--- WHAT IS NEEDED ---
Going from the top of the data below, give again each line through the one containing "b.build('rendered_wall')", both ends kept.

==== GIVEN MATERIAL ====

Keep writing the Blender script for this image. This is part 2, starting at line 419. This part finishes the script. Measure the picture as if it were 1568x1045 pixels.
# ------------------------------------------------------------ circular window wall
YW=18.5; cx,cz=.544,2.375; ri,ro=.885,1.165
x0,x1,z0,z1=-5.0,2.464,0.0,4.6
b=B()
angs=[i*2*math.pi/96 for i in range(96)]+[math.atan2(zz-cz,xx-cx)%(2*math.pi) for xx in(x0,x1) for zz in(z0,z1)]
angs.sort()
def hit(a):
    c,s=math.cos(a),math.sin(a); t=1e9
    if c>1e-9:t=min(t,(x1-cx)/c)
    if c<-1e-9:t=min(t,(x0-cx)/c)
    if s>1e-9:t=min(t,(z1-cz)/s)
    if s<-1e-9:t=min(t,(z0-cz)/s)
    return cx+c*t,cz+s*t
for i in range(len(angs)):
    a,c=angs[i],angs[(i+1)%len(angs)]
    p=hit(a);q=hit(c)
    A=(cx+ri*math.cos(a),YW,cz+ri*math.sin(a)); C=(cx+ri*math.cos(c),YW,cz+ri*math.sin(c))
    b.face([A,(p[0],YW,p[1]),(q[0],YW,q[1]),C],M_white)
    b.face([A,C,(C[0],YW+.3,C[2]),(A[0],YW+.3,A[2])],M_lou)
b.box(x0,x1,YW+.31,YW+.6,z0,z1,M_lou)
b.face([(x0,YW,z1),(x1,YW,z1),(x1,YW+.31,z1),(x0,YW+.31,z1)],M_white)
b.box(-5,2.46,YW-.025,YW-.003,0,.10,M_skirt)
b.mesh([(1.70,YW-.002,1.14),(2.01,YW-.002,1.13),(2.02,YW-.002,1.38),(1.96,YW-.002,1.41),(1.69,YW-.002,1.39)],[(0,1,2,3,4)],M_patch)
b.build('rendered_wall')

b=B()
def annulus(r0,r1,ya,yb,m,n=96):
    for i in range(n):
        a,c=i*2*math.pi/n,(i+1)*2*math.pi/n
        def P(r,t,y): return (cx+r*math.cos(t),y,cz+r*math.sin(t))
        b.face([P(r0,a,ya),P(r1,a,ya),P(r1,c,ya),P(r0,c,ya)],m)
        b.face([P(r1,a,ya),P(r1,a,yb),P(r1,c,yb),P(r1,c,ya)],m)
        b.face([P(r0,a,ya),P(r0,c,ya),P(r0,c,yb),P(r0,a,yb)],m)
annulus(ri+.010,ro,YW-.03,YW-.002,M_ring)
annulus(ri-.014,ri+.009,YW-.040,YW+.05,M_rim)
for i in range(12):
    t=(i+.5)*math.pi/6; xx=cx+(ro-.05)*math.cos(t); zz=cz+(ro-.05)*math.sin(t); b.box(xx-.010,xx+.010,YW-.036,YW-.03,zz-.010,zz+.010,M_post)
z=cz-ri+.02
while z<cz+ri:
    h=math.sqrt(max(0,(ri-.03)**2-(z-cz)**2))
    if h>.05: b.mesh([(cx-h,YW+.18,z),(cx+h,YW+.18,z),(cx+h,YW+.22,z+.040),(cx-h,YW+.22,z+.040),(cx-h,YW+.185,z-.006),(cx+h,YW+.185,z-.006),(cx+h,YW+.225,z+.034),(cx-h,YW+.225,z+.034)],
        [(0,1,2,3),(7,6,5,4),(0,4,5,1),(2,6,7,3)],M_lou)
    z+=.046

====

--- EXERCISE OUTPUT ---
Keep writing the Blender script for this image. This is part 2, starting at line 419. This part finishes the script. Measure the picture as if it were 1568x1045 pixels.
# ------------------------------------------------------------ circular window wall
YW=18.5; cx,cz=.544,2.375; ri,ro=.885,1.165
x0,x1,z0,z1=-5.0,2.464,0.0,4.6
b=B()
angs=[i*2*math.pi/96 for i in range(96)]+[math.atan2(zz-cz,xx-cx)%(2*math.pi) for xx in(x0,x1) for zz in(z0,z1)]
angs.sort()
def hit(a):
    c,s=math.cos(a),math.sin(a); t=1e9
    if c>1e-9:t=min(t,(x1-cx)/c)
    if c<-1e-9:t=min(t,(x0-cx)/c)
    if s>1e-9:t=min(t,(z1-cz)/s)
    if s<-1e-9:t=min(t,(z0-cz)/s)
    return cx+c*t,cz+s*t
for i in range(len(angs)):
    a,c=angs[i],angs[(i+1)%len(angs)]
    p=hit(a);q=hit(c)
    A=(cx+ri*math.cos(a),YW,cz+ri*math.sin(a)); C=(cx+ri*math.cos(c),YW,cz+ri*math.sin(c))
    b.face([A,(p[0],YW,p[1]),(q[0],YW,q[1]),C],M_white)
    b.face([A,C,(C[0],YW+.3,C[2]),(A[0],YW+.3,A[2])],M_lou)
b.box(x0,x1,YW+.31,YW+.6,z0,z1,M_lou)
b.face([(x0,YW,z1),(x1,YW,z1),(x1,YW+.31,z1),(x0,YW+.31,z1)],M_white)
b.box(-5,2.46,YW-.025,YW-.003,0,.10,M_skirt)
b.mesh([(1.70,YW-.002,1.14),(2.01,YW-.002,1.13),(2.02,YW-.002,1.38),(1.96,YW-.002,1.41),(1.69,YW-.002,1.39)],[(0,1,2,3,4)],M_patch)
b.build('rendered_wall')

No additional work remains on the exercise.